10 lat to zbyt duży horyzont czasowy, aby móc to ocenić. Wszelkie działania i strategie planujemy na 2, może 3 lata do przodu. Nasza główna misja to rozwijanie funkcji computer vision – programu przetwarzającego obraz wideo ze streamingu w dane użyteczne dla bukmacherów w czasie rzeczywistym. Możemy na bieżąco analizować poczynania oraz wyniki
zawodników i dostarczać te dane naszym klientom. Takie rozwiązanie oszczędza wiele czasu i pracy. Obecnie potrzebujemy człowieka, który prowadzi takie statystyki. Przez najbliższe lata chcemy doprowadzić nasze rozwiązania do perfekcji, automatyzując je.
Czy planujecie wyjść z Waszą usługą do trenerów albo bezpośrednio do zawodników? Przygotowanie raportu skautingowego przed meczem zajmuje dużo czasu. Wprowadzenie technologii computer vision znacząco przyspieszyłoby pracę skautów sportowych.

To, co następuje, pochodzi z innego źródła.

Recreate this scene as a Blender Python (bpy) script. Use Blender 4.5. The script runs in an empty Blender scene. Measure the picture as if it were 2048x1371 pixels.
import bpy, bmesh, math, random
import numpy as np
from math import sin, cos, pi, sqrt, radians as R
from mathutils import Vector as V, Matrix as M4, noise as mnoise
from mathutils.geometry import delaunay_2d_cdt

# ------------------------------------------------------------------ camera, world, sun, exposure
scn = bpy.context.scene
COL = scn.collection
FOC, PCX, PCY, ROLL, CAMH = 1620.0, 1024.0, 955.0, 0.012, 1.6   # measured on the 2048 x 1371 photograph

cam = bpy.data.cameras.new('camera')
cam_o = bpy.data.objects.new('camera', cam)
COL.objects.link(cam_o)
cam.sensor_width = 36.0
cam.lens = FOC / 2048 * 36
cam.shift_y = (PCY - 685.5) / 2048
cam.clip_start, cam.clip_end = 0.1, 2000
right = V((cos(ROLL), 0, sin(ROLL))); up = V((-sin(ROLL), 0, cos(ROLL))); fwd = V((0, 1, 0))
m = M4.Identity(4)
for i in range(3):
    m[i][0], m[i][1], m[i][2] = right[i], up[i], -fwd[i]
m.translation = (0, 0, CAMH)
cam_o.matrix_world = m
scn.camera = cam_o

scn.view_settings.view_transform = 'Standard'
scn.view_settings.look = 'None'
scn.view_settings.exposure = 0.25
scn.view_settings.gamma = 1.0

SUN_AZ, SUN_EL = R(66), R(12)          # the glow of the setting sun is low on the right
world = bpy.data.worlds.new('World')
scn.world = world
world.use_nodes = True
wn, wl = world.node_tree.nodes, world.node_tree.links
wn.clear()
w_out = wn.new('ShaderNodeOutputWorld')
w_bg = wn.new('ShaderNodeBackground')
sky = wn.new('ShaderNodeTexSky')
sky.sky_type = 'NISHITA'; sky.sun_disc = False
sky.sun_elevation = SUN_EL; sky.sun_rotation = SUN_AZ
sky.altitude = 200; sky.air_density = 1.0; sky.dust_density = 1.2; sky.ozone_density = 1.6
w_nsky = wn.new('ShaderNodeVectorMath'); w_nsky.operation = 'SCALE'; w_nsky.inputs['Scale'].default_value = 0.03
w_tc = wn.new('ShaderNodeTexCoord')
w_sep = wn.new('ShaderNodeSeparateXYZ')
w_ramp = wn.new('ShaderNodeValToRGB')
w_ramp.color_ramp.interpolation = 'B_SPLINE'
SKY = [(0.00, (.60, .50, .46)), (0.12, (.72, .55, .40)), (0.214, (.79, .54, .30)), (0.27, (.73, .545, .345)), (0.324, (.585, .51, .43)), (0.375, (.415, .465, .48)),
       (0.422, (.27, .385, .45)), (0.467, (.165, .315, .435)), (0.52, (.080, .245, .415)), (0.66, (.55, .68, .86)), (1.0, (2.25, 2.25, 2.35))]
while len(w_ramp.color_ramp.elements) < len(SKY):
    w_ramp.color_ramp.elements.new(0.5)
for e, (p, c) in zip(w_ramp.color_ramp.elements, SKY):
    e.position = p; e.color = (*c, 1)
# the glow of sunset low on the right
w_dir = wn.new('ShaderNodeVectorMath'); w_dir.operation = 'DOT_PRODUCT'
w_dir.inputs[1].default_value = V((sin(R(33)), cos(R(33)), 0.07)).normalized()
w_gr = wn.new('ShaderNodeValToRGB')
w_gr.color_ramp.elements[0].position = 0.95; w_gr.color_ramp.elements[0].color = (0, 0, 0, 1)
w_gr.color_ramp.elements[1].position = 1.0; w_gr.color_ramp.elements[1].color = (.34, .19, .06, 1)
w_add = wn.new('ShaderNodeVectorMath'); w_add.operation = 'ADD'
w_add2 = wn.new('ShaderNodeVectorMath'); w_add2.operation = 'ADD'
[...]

I tak, i nie. Zgoda, że nasz system ułatwiłby pracę tym ludziom, ale w tej chwili to nie nasz rynek. Skupiamy się na produktach B2B. Nasza firma rośnie w skokowym tempie, dlatego wszystkie nasze zasoby realizujemy wyłącznie na tym polu. Kiedy ta formuła się wyczerpie, możemy spróbować nowych kierunków.
Wasz plan i wizja na najbliższy rok?
Chcemy się rozwijać, wykorzystując sztuczną inteligencję i nowe technologie. Naszym celem jest działanie globalne, nie ograniczamy się do konkretnych krajów. Jeżeli masz dobre dane, możesz robić doskonałe produkty – to nasza wizja i droga, którą sobie wytyczyliśmy.